• Data section:
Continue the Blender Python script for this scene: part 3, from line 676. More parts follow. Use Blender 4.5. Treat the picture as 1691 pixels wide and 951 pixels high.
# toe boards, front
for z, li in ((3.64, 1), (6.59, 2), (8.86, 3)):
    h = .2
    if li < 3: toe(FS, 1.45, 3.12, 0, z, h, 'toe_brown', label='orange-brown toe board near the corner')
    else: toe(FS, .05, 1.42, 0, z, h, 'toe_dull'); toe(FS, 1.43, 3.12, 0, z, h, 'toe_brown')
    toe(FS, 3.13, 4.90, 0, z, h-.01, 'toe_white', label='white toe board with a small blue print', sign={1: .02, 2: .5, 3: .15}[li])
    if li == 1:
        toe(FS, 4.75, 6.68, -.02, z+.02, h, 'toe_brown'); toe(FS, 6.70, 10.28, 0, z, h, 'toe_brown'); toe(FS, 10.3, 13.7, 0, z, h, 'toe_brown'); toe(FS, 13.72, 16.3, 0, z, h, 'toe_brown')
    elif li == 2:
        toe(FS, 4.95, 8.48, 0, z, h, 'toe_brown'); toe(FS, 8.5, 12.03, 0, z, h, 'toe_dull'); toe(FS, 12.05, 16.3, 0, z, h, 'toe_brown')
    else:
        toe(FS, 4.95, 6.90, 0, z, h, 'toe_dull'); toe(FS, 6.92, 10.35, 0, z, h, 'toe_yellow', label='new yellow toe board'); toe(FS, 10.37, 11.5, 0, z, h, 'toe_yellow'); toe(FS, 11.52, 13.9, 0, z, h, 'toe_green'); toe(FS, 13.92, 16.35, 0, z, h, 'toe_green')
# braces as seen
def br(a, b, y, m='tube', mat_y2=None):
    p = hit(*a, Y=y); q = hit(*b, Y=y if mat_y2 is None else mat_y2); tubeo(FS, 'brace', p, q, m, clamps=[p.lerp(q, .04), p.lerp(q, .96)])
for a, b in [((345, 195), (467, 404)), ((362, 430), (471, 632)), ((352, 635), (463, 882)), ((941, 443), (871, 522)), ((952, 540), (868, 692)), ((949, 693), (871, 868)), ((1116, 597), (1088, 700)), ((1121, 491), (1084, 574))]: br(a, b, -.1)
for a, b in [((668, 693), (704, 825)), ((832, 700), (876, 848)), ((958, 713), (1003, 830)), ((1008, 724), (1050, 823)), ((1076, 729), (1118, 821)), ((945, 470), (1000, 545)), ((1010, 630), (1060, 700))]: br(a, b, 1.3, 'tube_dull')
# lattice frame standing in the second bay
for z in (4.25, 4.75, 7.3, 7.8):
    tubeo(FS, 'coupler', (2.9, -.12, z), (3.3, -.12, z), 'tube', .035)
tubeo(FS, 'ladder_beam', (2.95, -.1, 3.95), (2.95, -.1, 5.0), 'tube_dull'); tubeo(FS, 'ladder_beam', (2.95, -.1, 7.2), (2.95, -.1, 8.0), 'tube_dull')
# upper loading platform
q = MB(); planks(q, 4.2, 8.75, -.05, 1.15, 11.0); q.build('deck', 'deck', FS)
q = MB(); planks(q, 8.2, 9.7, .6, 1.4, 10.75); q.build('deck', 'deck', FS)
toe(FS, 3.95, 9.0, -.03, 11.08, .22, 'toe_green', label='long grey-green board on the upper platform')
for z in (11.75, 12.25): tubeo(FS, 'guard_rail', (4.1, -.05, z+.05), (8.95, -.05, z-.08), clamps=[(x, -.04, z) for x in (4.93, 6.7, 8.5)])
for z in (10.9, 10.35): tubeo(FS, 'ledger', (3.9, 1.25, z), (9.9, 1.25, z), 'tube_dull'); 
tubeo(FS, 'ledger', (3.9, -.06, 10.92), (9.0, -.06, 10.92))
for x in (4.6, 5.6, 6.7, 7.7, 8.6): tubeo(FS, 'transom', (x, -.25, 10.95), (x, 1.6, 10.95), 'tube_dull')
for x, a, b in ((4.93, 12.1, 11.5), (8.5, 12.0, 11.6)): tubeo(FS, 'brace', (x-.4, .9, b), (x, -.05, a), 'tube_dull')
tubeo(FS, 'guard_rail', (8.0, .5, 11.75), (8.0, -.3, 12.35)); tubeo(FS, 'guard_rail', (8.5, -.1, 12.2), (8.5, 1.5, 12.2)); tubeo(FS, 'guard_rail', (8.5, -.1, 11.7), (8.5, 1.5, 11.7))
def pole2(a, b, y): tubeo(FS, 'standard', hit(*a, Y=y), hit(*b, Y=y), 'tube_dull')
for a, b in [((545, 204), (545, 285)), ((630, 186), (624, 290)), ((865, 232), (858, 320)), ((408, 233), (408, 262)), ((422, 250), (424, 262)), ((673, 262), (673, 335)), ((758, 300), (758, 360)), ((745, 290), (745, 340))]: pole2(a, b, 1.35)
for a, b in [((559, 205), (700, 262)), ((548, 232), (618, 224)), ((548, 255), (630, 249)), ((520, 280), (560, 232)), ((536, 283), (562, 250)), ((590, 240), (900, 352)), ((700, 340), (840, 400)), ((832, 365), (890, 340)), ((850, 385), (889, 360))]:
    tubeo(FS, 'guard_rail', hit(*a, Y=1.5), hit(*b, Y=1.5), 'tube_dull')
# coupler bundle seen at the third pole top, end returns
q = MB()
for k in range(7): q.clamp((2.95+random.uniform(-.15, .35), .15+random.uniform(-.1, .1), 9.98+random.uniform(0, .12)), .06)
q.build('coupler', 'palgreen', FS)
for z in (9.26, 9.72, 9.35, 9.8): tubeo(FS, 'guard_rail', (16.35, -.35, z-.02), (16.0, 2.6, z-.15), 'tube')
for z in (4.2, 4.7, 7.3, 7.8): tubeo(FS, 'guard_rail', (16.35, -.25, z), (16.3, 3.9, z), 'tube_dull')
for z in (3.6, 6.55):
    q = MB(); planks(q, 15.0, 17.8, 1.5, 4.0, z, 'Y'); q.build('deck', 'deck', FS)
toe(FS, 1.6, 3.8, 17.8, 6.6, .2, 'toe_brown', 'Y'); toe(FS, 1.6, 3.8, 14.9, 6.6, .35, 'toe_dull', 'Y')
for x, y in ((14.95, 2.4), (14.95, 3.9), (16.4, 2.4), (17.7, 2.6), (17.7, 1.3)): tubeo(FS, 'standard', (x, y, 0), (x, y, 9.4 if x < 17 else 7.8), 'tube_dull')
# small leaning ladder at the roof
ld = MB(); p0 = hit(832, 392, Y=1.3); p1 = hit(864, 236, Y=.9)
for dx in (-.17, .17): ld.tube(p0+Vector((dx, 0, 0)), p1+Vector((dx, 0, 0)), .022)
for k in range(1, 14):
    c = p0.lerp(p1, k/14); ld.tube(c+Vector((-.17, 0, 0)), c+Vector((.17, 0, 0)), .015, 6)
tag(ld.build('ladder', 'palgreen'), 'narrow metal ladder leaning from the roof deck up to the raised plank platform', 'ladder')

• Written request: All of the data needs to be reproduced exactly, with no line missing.

• Output:
Continue the Blender Python script for this scene: part 3, from line 676. More parts follow. Use Blender 4.5. Treat the picture as 1691 pixels wide and 951 pixels high.
# toe boards, front
for z, li in ((3.64, 1), (6.59, 2), (8.86, 3)):
    h = .2
    if li < 3: toe(FS, 1.45, 3.12, 0, z, h, 'toe_brown', label='orange-brown toe board near the corner')
    else: toe(FS, .05, 1.42, 0, z, h, 'toe_dull'); toe(FS, 1.43, 3.12, 0, z, h, 'toe_brown')
    toe(FS, 3.13, 4.90, 0, z, h-.01, 'toe_white', label='white toe board with a small blue print', sign={1: .02, 2: .5, 3: .15}[li])
    if li == 1:
        toe(FS, 4.75, 6.68, -.02, z+.02, h, 'toe_brown'); toe(FS, 6.70, 10.28, 0, z, h, 'toe_brown'); toe(FS, 10.3, 13.7, 0, z, h, 'toe_brown'); toe(FS, 13.72, 16.3, 0, z, h, 'toe_brown')
    elif li == 2:
        toe(FS, 4.95, 8.48, 0, z, h, 'toe_brown'); toe(FS, 8.5, 12.03, 0, z, h, 'toe_dull'); toe(FS, 12.05, 16.3, 0, z, h, 'toe_brown')
    else:
        toe(FS, 4.95, 6.90, 0, z, h, 'toe_dull'); toe(FS, 6.92, 10.35, 0, z, h, 'toe_yellow', label='new yellow toe board'); toe(FS, 10.37, 11.5, 0, z, h, 'toe_yellow'); toe(FS, 11.52, 13.9, 0, z, h, 'toe_green'); toe(FS, 13.92, 16.35, 0, z, h, 'toe_green')
# braces as seen
def br(a, b, y, m='tube', mat_y2=None):
    p = hit(*a, Y=y); q = hit(*b, Y=y if mat_y2 is None else mat_y2); tubeo(FS, 'brace', p, q, m, clamps=[p.lerp(q, .04), p.lerp(q, .96)])
for a, b in [((345, 195), (467, 404)), ((362, 430), (471, 632)), ((352, 635), (463, 882)), ((941, 443), (871, 522)), ((952, 540), (868, 692)), ((949, 693), (871, 868)), ((1116, 597), (1088, 700)), ((1121, 491), (1084, 574))]: br(a, b, -.1)
for a, b in [((668, 693), (704, 825)), ((832, 700), (876, 848)), ((958, 713), (1003, 830)), ((1008, 724), (1050, 823)), ((1076, 729), (1118, 821)), ((945, 470), (1000, 545)), ((1010, 630), (1060, 700))]: br(a, b, 1.3, 'tube_dull')
# lattice frame standing in the second bay
for z in (4.25, 4.75, 7.3, 7.8):
    tubeo(FS, 'coupler', (2.9, -.12, z), (3.3, -.12, z), 'tube', .035)
tubeo(FS, 'ladder_beam', (2.95, -.1, 3.95), (2.95, -.1, 5.0), 'tube_dull'); tubeo(FS, 'ladder_beam', (2.95, -.1, 7.2), (2.95, -.1, 8.0), 'tube_dull')
# upper loading platform
q = MB(); planks(q, 4.2, 8.75, -.05, 1.15, 11.0); q.build('deck', 'deck', FS)
q = MB(); planks(q, 8.2, 9.7, .6, 1.4, 10.75); q.build('deck', 'deck', FS)
toe(FS, 3.95, 9.0, -.03, 11.08, .22, 'toe_green', label='long grey-green board on the upper platform')
for z in (11.75, 12.25): tubeo(FS, 'guard_rail', (4.1, -.05, z+.05), (8.95, -.05, z-.08), clamps=[(x, -.04, z) for x in (4.93, 6.7, 8.5)])
for z in (10.9, 10.35): tubeo(FS, 'ledger', (3.9, 1.25, z), (9.9, 1.25, z), 'tube_dull'); 
tubeo(FS, 'ledger', (3.9, -.06, 10.92), (9.0, -.06, 10.92))
for x in (4.6, 5.6, 6.7, 7.7, 8.6): tubeo(FS, 'transom', (x, -.25, 10.95), (x, 1.6, 10.95), 'tube_dull')
for x, a, b in ((4.93, 12.1, 11.5), (8.5, 12.0, 11.6)): tubeo(FS, 'brace', (x-.4, .9, b), (x, -.05, a), 'tube_dull')
tubeo(FS, 'guard_rail', (8.0, .5, 11.75), (8.0, -.3, 12.35)); tubeo(FS, 'guard_rail', (8.5, -.1, 12.2), (8.5, 1.5, 12.2)); tubeo(FS, 'guard_rail', (8.5, -.1, 11.7), (8.5, 1.5, 11.7))
def pole2(a, b, y): tubeo(FS, 'standard', hit(*a, Y=y), hit(*b, Y=y), 'tube_dull')
for a, b in [((545, 204), (545, 285)), ((630, 186), (624, 290)), ((865, 232), (858, 320)), ((408, 233), (408, 262)), ((422, 250), (424, 262)), ((673, 262), (673, 335)), ((758, 300), (758, 360)), ((745, 290), (745, 340))]: pole2(a, b, 1.35)
for a, b in [((559, 205), (700, 262)), ((548, 232), (618, 224)), ((548, 255), (630, 249)), ((520, 280), (560, 232)), ((536, 283), (562, 250)), ((590, 240), (900, 352)), ((700, 340), (840, 400)), ((832, 365), (890, 340)), ((850, 385), (889, 360))]:
    tubeo(FS, 'guard_rail', hit(*a, Y=1.5), hit(*b, Y=1.5), 'tube_dull')
# coupler bundle seen at the third pole top, end returns
q = MB()
for k in range(7): q.clamp((2.95+random.uniform(-.15, .35), .15+random.uniform(-.1, .1), 9.98+random.uniform(0, .12)), .06)
q.build('coupler', 'palgreen', FS)
for z in (9.26, 9.72, 9.35, 9.8): tubeo(FS, 'guard_rail', (16.35, -.35, z-.02), (16.0, 2.6, z-.15), 'tube')
for z in (4.2, 4.7, 7.3, 7.8): tubeo(FS, 'guard_rail', (16.35, -.25, z), (16.3, 3.9, z), 'tube_dull')
for z in (3.6, 6.55):
    q = MB(); planks(q, 15.0, 17.8, 1.5, 4.0, z, 'Y'); q.build('deck', 'deck', FS)
toe(FS, 1.6, 3.8, 17.8, 6.6, .2, 'toe_brown', 'Y'); toe(FS, 1.6, 3.8, 14.9, 6.6, .35, 'toe_dull', 'Y')
for x, y in ((14.95, 2.4), (14.95, 3.9), (16.4, 2.4), (17.7, 2.6), (17.7, 1.3)): tubeo(FS, 'standard', (x, y, 0), (x, y, 9.4 if x < 17 else 7.8), 'tube_dull')
# small leaning ladder at the roof
ld = MB(); p0 = hit(832, 392, Y=1.3); p1 = hit(864, 236, Y=.9)
for dx in (-.17, .17): ld.tube(p0+Vector((dx, 0, 0)), p1+Vector((dx, 0, 0)), .022)
for k in range(1, 14):
    c = p0.lerp(p1, k/14); ld.tube(c+Vector((-.17, 0, 0)), c+Vector((.17, 0, 0)), .015, 6)
tag(ld.build('ladder', 'palgreen'), 'narrow metal ladder leaning from the roof deck up to the raised plank platform', 'ladder')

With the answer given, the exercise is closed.